[WRITTEN PROBLEM]
Of all the lines in the material below, how many include the string "objects"? Give the number only.

+++ RECORDS SUPPLIED

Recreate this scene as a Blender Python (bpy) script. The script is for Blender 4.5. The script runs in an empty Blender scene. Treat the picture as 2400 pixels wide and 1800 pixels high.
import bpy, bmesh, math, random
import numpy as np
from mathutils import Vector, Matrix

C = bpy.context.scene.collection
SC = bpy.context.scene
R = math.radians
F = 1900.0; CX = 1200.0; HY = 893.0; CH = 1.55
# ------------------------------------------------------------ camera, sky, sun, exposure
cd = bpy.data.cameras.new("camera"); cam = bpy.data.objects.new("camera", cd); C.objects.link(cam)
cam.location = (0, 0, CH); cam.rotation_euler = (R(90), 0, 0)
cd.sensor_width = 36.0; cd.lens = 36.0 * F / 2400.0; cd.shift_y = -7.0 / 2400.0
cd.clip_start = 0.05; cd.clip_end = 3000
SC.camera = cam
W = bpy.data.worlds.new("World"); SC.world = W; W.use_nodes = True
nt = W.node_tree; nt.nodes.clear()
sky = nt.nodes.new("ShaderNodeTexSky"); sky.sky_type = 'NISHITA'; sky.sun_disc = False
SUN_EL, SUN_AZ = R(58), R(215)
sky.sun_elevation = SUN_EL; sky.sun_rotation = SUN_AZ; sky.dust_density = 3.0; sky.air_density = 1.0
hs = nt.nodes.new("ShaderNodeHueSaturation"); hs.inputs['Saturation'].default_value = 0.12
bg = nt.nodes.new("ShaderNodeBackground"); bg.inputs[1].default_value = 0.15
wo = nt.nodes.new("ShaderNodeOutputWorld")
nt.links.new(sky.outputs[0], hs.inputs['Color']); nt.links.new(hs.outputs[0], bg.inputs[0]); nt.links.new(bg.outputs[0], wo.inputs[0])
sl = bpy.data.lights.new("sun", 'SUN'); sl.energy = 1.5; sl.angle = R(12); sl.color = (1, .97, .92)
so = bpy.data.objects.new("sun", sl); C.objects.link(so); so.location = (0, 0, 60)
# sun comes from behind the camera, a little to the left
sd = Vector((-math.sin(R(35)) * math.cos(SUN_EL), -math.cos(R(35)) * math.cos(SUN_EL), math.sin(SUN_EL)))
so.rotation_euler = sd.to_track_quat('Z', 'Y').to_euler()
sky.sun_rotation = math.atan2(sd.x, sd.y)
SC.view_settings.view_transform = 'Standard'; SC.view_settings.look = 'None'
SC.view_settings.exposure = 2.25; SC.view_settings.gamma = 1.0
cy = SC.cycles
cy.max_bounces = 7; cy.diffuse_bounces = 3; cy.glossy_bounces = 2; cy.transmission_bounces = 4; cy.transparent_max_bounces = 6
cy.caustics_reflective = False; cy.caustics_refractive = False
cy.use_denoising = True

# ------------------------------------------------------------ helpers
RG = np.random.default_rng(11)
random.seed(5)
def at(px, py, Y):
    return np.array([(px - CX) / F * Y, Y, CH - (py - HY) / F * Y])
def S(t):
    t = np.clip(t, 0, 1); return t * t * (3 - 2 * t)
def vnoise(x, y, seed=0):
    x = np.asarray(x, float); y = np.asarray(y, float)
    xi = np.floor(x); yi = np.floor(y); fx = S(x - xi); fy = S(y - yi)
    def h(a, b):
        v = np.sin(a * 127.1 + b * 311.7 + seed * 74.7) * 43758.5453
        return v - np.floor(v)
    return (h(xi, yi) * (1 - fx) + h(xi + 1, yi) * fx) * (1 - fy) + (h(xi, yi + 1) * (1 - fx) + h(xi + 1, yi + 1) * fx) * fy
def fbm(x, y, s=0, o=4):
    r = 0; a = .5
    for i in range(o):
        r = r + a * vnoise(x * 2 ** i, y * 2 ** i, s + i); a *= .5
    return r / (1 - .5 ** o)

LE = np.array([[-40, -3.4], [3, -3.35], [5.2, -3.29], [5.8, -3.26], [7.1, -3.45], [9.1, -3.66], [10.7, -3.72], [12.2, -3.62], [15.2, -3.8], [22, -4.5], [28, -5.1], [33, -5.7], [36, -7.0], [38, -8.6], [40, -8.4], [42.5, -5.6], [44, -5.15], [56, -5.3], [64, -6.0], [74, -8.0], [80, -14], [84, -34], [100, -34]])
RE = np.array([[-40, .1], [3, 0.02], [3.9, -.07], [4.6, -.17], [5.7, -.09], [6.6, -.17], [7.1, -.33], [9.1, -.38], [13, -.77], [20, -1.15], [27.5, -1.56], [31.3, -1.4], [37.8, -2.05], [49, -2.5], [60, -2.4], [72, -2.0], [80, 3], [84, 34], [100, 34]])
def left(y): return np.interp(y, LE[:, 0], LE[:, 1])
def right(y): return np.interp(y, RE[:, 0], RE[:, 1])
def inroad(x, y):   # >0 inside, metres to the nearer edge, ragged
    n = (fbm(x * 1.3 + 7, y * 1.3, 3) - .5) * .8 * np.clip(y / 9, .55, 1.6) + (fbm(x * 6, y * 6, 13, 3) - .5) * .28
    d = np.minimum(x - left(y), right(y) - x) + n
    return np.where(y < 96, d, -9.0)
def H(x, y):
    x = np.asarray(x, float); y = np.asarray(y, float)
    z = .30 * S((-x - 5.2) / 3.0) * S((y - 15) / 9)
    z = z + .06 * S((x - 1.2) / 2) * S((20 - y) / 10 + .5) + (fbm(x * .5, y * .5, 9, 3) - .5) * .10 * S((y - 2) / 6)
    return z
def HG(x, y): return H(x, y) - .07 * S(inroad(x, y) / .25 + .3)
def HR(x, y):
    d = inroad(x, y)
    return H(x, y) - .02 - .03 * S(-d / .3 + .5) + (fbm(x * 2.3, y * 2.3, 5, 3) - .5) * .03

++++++
+++ RECORDS SUPPLIED

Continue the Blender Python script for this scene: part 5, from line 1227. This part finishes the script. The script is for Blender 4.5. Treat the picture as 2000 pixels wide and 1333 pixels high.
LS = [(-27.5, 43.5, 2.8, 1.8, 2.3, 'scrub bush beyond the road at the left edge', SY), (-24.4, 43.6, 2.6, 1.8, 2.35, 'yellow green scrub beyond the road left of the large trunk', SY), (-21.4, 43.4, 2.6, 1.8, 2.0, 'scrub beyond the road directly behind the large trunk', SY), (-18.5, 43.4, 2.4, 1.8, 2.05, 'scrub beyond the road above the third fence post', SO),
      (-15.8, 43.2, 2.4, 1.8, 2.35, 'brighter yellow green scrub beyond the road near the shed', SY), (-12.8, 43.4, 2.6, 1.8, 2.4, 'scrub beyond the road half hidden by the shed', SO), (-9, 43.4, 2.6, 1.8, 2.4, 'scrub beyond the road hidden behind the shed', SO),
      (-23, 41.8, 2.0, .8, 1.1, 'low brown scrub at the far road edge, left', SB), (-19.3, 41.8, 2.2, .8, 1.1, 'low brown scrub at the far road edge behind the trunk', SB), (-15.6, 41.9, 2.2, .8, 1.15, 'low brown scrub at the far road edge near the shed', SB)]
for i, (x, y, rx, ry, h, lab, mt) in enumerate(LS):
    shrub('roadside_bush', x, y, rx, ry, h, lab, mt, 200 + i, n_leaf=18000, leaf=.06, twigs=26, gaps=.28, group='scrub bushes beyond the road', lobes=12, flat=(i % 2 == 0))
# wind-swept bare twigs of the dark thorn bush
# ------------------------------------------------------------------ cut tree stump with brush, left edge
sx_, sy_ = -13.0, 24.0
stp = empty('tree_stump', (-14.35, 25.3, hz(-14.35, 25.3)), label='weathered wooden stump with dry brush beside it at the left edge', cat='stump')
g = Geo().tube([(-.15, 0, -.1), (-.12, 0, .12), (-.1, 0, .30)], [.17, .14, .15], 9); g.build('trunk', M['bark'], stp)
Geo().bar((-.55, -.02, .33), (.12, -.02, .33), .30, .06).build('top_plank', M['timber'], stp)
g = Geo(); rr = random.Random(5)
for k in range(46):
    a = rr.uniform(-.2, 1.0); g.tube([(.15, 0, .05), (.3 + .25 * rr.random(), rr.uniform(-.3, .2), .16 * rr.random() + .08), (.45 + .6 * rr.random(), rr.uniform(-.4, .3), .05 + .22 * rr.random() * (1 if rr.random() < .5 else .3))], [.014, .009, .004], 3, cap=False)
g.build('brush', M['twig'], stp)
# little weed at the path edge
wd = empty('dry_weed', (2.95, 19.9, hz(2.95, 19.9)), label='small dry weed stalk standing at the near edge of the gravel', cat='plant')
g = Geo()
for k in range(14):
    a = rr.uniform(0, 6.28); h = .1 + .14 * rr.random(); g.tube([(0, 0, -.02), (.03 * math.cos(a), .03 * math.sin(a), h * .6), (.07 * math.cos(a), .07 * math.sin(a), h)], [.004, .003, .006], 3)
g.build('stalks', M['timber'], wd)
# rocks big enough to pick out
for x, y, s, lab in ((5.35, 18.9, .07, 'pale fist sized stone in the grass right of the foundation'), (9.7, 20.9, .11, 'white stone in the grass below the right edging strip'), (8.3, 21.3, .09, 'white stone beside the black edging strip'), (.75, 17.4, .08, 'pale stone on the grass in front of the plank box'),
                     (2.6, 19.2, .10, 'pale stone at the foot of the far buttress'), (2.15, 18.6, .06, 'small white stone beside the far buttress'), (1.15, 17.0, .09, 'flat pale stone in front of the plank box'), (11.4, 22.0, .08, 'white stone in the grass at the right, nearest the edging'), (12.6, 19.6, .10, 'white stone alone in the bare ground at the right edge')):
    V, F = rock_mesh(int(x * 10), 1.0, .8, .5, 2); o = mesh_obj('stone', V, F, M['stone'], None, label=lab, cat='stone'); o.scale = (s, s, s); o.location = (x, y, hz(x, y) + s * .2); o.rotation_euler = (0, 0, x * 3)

++++++
+++ RECORDS SUPPLIED

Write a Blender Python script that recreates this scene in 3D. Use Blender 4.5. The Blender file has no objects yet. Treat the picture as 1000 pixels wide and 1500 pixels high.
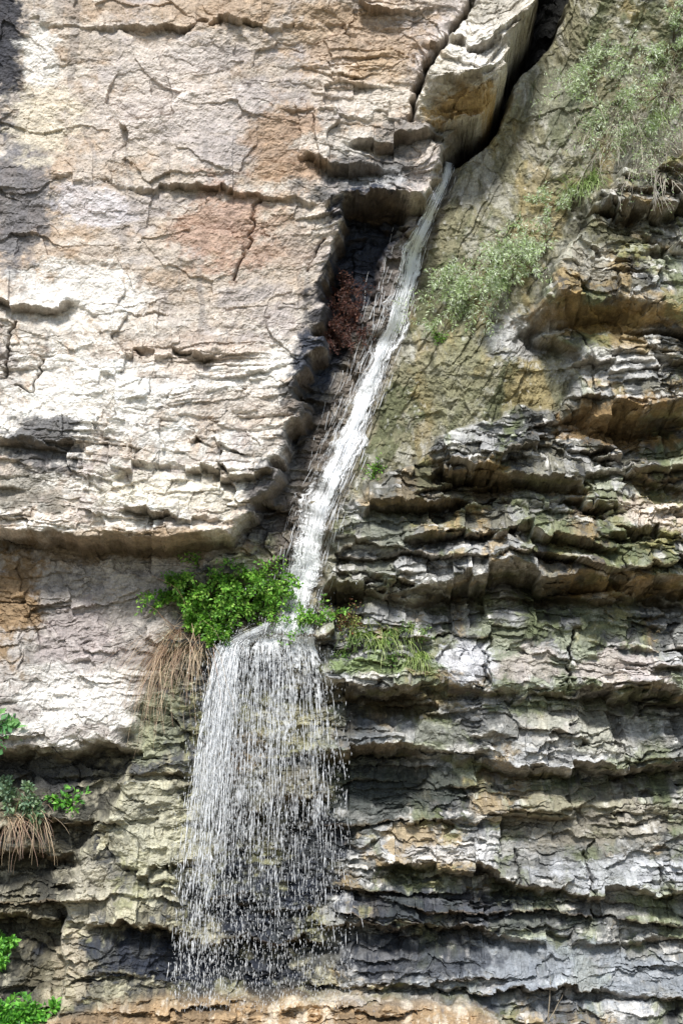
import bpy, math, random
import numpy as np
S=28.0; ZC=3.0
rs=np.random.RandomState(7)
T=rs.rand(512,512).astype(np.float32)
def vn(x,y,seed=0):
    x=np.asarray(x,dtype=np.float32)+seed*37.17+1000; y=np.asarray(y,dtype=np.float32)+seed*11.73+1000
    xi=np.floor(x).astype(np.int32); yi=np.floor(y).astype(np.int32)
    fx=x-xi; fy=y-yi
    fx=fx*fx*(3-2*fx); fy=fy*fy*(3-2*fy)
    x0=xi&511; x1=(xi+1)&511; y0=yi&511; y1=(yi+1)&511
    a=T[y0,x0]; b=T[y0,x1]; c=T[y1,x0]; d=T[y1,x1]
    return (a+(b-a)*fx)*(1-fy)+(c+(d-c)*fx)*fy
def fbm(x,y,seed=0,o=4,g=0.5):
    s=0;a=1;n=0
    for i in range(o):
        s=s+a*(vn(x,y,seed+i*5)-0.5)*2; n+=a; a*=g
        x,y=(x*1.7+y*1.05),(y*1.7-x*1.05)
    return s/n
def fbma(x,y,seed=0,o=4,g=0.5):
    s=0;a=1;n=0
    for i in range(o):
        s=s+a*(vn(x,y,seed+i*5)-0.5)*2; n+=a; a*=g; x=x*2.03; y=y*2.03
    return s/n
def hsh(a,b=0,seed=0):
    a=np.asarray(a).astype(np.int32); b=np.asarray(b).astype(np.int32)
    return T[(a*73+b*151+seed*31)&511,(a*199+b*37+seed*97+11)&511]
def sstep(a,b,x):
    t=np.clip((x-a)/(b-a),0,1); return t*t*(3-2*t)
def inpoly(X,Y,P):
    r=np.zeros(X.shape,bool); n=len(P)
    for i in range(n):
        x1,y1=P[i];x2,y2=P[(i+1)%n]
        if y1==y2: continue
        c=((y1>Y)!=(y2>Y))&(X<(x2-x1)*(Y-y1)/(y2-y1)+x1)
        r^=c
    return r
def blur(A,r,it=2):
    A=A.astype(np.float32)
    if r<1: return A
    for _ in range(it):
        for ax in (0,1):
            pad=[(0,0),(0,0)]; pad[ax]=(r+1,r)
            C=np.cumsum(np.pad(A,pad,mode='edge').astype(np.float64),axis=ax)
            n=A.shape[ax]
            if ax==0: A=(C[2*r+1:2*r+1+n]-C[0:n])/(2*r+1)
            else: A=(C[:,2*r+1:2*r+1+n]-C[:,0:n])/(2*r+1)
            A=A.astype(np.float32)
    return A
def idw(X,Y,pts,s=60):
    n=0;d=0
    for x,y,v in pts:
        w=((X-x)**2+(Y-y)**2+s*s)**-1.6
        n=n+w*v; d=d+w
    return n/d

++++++

[REPLY TO THE TASK]
3